Шаровские герои склоняются к мысли, что в духовном и моральном отношении толстовское миропонимание – суровое и довольно холодное. В этом есть своя правда, и это мучило Толстого, который яснее большинства видел недостатки своего учения в приложении к жизни. Его религиозность, как и его романы, – эпического масштаба. По своему временному и пространственному охвату исторические полотна Шарова часто даже амбициознее толстовских. Но у Шарова видение мира – как и у Платонова – ближе к лирике. Текстуру этого лиризма сложно описать, но он, вероятно, как-то связан с пропорциональным соотношением ответов и вопросов – или простых единичных правд и сложных, обширных, при этом лишь предварительных ответов. Толстого всегда устраивал только единственно возможный ответ, обещающий единственно возможную правду. Шаров, наоборот, отдавал предпочтение множественным ответам на множество вопросов.
Завершая, обратимся к поучительному образу, возникающему в «До и во время» у мудрого насельника психбольницы Ифраимова – того, что рассказывает историю Жермены де Сталь для Алешиного «Синодика». Здесь у Шарова ареал нравственности вновь размечен по грехопадению. Ифраимов объясняет, почему Древо познания вместе с Адамом и Евой тоже было изгнано из Рая. Плод этого дерева был слишком сладок: «сладчайшим из всего выросшего на нем был плод, который я бы назвал плодом конца, завершения пути». «Плод конца» – это разрешение нашего поиска ответов. При этом: «Мир Бога – это мир вопросов, лишь вопросы соразмерны сложности Его мира. …В Талмуде сказано, что человек, каждый человек так же дорог Богу, как весь мир, что Он создал.
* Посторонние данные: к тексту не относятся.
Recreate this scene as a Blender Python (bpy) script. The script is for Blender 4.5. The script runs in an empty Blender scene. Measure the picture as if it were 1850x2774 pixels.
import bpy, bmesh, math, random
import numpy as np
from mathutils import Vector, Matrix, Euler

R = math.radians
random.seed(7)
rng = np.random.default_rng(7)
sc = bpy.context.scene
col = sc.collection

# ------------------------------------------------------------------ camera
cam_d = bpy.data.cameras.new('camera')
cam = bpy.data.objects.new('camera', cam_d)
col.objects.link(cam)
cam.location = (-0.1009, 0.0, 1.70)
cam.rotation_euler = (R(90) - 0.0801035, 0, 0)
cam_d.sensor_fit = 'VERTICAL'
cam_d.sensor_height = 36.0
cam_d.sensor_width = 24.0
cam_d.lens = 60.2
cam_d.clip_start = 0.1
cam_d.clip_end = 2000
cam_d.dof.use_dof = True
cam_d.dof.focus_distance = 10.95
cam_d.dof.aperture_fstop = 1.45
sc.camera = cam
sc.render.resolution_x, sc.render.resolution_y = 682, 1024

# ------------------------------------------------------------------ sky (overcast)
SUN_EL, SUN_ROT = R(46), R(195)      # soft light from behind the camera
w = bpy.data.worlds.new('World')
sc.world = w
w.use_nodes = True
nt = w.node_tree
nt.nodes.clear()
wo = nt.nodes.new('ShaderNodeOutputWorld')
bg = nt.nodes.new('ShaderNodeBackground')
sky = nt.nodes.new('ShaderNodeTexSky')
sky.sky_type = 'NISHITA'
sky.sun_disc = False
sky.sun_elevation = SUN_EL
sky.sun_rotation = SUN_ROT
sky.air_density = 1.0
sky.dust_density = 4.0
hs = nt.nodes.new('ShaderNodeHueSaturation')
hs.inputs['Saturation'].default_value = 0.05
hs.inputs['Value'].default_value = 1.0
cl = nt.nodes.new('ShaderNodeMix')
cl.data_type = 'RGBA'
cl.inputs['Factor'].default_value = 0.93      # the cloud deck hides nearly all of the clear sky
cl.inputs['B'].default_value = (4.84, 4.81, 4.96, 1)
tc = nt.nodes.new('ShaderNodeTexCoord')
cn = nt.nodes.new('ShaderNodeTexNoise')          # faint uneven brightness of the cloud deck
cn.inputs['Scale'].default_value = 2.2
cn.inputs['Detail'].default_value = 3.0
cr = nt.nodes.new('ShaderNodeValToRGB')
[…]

Человек и так же сложен, как мир, потому что он, этот мир, – в каждом из нас. …Ответы чужие в Божьем мире, они искусственны и враждебны ему» (ДВВ 131).
Но нам, как указывает Ифраимов, не только следует избегать окончательных ответов; даже наши вопросы должны быть мягкими и осторожными: «Мир, в котором мы живем, живой: он изменчив, подвижен, нам нельзя забывать об этом и нельзя забывать, что наши вопросы не должны бороться и враждовать с ним, наоборот, должны быть ему созвучны, быть признаны и приняты им» (ДВВ 132). Ифраимов превозносит исходный, древнееврейский язык Пятикнижия, столь богатый метафорами и образами; он не связан огласовкой и потому сохраняет открытость и живое дыхание для каждого нового поколения читателей. Слова Торы обладают многозначностью и гибкостью, они скорее ярко нарисованы, чем просто записаны. Неясно, знал ли Шаров о том, что Толстой в период своих интенсивных занятий Библией в начале 1880‐х изучал древнееврейский язык и брал уроки у московского раввина Соломона Минора71
. Толстой, постоянно боровшийся с гордыней, очень старался примириться с получением лишь немногих ответов. Но ему никогда не суждено было стать мягким, терпимым и предупредительным в своих вопросах. Он не мог обличать бедственное состояние общества, оставаясь при этом нежным и всетерпимым. А учение, отмеченное такой неумолимой прямотой, можно было поставить на службу власти.Каким же предстает Толстой через оптику Шарова? Как обращения Шарова к этому великому мастеру XIX века служат обновлению русской литературной традиции? Я попыталась показать, что портрет складывается неоднозначный. Здесь присутствуют семейный и коммунальный аспекты. Детство, игра, незлопамятность и доверие, как их видит Толстой, оказываются и в мироощущении Шарова огромными положительными величинами, связанными с личной аурой его отца. Крах толстовского брака, ставший по всему миру ходким товаром и до сих пор притягивающий к себе нескромные взгляды, в глазах Шарова обусловлен непониманием механики любви; это важная тема в его собственных мемуарных текстах. При этом в надличностной плоскости Шаров переносит нас от семейных драм к толстовцам, одной из наиболее харизматичных, просвещенных и успешных религиозных сект в России. И здесь Толстой годится в союзники Шарову – до тех пор, пока действуют необходимые ограничения власти. Ведь Толстой также сетовал на то, что люди не могут найти собственной дороги к добродетели – здесь и сейчас, полагаясь на собственное индивидуальное разумное сознание, не ища спасения в общественных структурах или в страдающих дальнозоркостью парадигмах Откровения и Страшного суда. В каком-то плане Шаров добрее к сектантам-толстовцам, чем сам Лев Николаевич. Связано это с тем, что Шаров – историк коллективов, ослепленных светом своих заблуждений и русского эсхатологического воображения. Толстой не терпел подобных структур. Царство Божие – или внутри нас, или его нет вовсе.